AYO Blog

AYO National Music Camp 2013: Blog 6
By Erin Lancaster

A conversation between two people, a young woman and a man wearing an instrument case on his back.
Arts Administration student Lucy Rash organises the Chamber Music Concert with violin tutor Lachlan Bramble
Four double-bassists bow after a performance
Double Bass Quartet Rhiannon Oakhill, Ainsleigh Coates, Alan Moxey and Serena Lim take a bow
A group of young musicians pictured outside smile at the camera
The Shostakovich Octet dresses up in the spirit of Shostakovich for the concert
Musicians perform on percussion instruments on stage
Percussionist extraordinaire Shanie Klas at the Percussion Ensemble Concert

Day 11: A tempo

Wednesday was a musical feast! The first of the General Chamber Concerts was informally held in Madley Hall. Without the confines of formal blacks performers could be found in anything – bare-feet, board shorts and jeans no strangers to the stage. The hall was filled with campers and staff supporting their friends on stage and providing an encouraging atmosphere for the performances.  

Today was a chance to hear the camper’s instrumental voices apart from the massed sound of the orchestra. The chamber music program was full of known and unknown musical delights. The challenge for the ensembles was to lead themselves without a conductor, so eye-contact and strategic breathing on up-beats was key.  Chamber music co-ordinator Lachlan Bramble put together a fantastic program which included a double bass quartet, Hovhaness’ strangely wonderful duet for harp and flute Garden of Adonis, the ever shifting sands of Philip Glass’ String Quartet No.3 and more traditional favourites such as the Beethoven String Quintet.

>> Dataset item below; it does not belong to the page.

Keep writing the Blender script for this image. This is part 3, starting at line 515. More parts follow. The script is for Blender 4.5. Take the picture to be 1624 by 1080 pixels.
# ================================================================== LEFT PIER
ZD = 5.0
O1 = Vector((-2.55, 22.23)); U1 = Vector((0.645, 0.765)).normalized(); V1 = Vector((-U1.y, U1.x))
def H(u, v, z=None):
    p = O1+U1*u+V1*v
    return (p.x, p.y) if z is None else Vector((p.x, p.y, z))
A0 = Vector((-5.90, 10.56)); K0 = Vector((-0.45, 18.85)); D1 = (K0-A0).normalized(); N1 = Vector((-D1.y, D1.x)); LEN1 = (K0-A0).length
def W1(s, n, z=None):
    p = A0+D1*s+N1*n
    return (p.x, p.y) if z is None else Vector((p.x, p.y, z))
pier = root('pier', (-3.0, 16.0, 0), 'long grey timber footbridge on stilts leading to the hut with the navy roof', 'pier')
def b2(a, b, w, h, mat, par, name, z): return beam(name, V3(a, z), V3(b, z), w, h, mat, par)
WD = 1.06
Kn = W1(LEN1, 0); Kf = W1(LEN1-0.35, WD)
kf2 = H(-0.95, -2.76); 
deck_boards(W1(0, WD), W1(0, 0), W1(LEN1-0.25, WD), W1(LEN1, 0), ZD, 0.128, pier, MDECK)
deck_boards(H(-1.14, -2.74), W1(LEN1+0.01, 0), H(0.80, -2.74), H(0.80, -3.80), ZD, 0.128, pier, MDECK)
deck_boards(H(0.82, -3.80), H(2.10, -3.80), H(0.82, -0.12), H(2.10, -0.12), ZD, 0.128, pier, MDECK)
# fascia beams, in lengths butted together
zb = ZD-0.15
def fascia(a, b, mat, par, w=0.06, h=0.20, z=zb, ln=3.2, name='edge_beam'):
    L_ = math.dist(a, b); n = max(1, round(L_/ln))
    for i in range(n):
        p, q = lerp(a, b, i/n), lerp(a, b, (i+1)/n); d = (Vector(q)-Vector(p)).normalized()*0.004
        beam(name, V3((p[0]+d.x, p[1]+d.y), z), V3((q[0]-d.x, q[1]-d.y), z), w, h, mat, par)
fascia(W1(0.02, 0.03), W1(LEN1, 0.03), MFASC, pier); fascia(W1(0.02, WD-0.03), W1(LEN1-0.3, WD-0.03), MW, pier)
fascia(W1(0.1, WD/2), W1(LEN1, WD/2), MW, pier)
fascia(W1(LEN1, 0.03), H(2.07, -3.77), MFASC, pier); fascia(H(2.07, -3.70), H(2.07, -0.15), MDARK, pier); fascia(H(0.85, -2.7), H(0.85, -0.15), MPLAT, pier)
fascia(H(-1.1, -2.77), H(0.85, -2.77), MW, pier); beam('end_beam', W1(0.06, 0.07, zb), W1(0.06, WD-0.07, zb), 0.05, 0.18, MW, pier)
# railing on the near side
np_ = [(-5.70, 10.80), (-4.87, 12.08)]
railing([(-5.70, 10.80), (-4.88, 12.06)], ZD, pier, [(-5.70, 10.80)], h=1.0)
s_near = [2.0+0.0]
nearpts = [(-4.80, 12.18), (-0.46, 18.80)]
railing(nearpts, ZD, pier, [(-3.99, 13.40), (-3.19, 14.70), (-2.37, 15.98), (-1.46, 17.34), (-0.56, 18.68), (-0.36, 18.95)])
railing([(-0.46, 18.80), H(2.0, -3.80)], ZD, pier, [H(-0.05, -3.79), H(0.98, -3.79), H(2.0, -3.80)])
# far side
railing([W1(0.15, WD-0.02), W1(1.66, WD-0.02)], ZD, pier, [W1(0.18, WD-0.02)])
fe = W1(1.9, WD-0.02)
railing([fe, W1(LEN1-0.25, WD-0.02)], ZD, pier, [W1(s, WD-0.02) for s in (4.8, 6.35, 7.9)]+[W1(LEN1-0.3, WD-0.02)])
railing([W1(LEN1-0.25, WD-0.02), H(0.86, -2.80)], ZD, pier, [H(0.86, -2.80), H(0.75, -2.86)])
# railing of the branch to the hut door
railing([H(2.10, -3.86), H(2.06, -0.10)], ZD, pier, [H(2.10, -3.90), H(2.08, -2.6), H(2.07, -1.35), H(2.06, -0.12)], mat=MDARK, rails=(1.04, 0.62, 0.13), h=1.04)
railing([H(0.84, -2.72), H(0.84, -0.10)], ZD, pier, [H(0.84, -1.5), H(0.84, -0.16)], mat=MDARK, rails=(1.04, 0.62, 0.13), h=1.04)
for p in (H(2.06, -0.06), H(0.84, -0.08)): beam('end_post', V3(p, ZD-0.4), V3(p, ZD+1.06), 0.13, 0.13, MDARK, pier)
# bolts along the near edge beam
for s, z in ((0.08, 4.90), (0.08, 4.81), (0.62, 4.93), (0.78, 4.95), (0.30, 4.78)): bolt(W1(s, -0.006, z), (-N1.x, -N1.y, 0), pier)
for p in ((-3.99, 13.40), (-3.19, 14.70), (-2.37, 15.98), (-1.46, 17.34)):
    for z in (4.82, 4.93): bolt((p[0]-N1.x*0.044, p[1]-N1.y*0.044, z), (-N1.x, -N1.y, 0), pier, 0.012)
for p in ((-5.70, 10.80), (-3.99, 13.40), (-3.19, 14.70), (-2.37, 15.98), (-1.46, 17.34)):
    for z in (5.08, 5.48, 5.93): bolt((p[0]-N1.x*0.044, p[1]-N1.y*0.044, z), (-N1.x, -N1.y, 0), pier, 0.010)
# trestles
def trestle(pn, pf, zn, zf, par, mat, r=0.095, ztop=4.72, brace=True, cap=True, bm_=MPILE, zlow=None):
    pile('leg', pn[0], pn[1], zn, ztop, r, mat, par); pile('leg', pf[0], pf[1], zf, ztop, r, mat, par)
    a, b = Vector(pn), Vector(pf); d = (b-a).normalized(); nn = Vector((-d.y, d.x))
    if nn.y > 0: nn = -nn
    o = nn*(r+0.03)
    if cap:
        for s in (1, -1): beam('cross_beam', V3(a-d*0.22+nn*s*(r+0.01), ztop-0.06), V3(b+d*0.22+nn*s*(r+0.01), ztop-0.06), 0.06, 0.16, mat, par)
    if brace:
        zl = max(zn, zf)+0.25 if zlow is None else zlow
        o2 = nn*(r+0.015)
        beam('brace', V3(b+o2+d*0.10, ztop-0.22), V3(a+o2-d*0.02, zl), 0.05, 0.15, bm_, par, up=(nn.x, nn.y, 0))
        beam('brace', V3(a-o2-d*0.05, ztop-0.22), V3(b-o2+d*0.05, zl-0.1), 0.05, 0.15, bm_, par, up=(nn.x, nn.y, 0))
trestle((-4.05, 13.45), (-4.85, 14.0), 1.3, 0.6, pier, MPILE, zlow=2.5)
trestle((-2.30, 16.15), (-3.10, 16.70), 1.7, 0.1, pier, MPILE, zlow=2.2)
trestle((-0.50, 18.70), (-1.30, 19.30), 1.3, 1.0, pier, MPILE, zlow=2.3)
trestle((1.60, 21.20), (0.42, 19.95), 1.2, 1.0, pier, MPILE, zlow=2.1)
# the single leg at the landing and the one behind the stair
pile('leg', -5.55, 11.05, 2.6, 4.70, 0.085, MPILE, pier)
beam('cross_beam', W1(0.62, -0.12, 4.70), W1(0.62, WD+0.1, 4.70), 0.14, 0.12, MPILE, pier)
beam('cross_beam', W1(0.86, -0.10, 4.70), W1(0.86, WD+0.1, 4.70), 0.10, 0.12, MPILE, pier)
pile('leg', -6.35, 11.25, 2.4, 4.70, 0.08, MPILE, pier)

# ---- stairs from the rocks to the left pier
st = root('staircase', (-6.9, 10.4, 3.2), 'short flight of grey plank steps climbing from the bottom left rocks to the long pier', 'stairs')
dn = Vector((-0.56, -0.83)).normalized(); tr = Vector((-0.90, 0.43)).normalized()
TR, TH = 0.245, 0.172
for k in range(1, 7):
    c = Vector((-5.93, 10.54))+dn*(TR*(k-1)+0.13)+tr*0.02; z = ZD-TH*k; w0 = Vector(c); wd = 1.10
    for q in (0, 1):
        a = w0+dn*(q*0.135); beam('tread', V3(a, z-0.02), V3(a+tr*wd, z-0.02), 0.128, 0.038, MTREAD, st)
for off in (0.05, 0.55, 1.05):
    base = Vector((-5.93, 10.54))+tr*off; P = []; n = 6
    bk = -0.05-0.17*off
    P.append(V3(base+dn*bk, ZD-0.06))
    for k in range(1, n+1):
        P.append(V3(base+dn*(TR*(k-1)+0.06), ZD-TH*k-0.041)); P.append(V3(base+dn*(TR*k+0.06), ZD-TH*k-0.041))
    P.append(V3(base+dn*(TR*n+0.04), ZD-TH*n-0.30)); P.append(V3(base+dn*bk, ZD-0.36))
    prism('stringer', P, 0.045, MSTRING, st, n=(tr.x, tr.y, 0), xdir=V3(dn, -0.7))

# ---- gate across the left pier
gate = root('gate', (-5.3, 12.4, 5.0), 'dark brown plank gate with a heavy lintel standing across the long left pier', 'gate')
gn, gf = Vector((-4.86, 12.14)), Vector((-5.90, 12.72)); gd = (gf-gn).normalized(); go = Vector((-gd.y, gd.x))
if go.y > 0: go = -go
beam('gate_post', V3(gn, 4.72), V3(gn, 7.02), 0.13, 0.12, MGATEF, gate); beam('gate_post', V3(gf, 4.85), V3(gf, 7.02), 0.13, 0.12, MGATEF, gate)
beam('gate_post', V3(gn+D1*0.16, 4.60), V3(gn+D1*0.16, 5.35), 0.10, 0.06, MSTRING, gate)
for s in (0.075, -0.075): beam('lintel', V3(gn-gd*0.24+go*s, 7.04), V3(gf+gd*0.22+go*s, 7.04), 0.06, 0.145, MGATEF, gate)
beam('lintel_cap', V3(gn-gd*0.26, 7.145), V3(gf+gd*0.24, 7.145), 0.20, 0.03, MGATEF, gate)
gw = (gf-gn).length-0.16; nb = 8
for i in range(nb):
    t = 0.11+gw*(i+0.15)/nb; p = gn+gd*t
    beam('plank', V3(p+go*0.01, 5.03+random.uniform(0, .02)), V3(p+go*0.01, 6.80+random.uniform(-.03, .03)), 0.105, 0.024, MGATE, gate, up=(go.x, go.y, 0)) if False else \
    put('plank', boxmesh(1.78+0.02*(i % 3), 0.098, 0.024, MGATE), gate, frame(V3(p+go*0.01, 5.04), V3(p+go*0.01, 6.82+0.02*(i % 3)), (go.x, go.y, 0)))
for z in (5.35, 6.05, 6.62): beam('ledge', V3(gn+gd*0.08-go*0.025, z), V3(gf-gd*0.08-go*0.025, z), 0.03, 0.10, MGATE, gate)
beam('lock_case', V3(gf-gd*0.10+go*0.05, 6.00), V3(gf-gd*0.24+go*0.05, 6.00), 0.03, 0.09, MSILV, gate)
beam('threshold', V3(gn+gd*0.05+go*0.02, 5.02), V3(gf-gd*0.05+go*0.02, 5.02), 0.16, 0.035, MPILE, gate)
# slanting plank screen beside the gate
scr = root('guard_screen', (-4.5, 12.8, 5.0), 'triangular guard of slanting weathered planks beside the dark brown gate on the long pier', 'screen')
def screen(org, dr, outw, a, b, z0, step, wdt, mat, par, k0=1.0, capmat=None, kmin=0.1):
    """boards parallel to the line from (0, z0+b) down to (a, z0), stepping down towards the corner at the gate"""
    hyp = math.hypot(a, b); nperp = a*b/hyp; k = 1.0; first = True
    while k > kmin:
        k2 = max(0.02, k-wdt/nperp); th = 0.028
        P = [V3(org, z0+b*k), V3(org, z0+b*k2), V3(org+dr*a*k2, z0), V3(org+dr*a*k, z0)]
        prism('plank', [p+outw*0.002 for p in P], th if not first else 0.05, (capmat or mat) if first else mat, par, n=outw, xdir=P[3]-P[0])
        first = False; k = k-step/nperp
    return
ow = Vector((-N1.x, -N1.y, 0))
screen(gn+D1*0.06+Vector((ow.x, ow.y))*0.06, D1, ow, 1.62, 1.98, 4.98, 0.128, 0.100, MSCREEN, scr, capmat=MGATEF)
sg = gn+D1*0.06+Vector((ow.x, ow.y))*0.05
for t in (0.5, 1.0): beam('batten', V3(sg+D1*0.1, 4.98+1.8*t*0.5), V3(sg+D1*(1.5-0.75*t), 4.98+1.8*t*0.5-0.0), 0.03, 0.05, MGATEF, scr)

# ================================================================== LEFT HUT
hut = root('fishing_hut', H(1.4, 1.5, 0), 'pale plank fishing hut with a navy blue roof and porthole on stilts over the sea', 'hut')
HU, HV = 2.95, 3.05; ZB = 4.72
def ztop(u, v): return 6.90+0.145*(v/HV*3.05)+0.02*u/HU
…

The music didn’t stop there with the National Music Camp percussionists emerging from the back of the orchestra to take centre stage at the Percussion Ensemble Concert – possibly the musical highlight of the camp thus far.

They started with a literal bang and a yawp, completely unified in every movement in a dynamic performance of Kopetski’s Le Chant du Serpent. Bach followed in a way not many of us would have heard before with an arrangement of his keyboard works translated to marimbas and vibraphones. It was a mesmerising experience hearing the subject emerge delicately from the vibraphone; Bach’s counterpoint glowing through the layers of pure resonances of the percussion.

John Cage’s exotic Third Construction is perhaps the grooviest thing ever to be played in Elder Hall. It’s a tremendously difficult piece with four players juggling between shakers, tin cans, cricket callers and a conch shell (just to name a few of the instruments), keeping the compendium of polyrhythm’s in time with legs and arms as if in a dance.

Performances and deadlines approach quickly as do the final days of camp, but with such timeless performances one can forget about the ‘real world’ outside of these walls.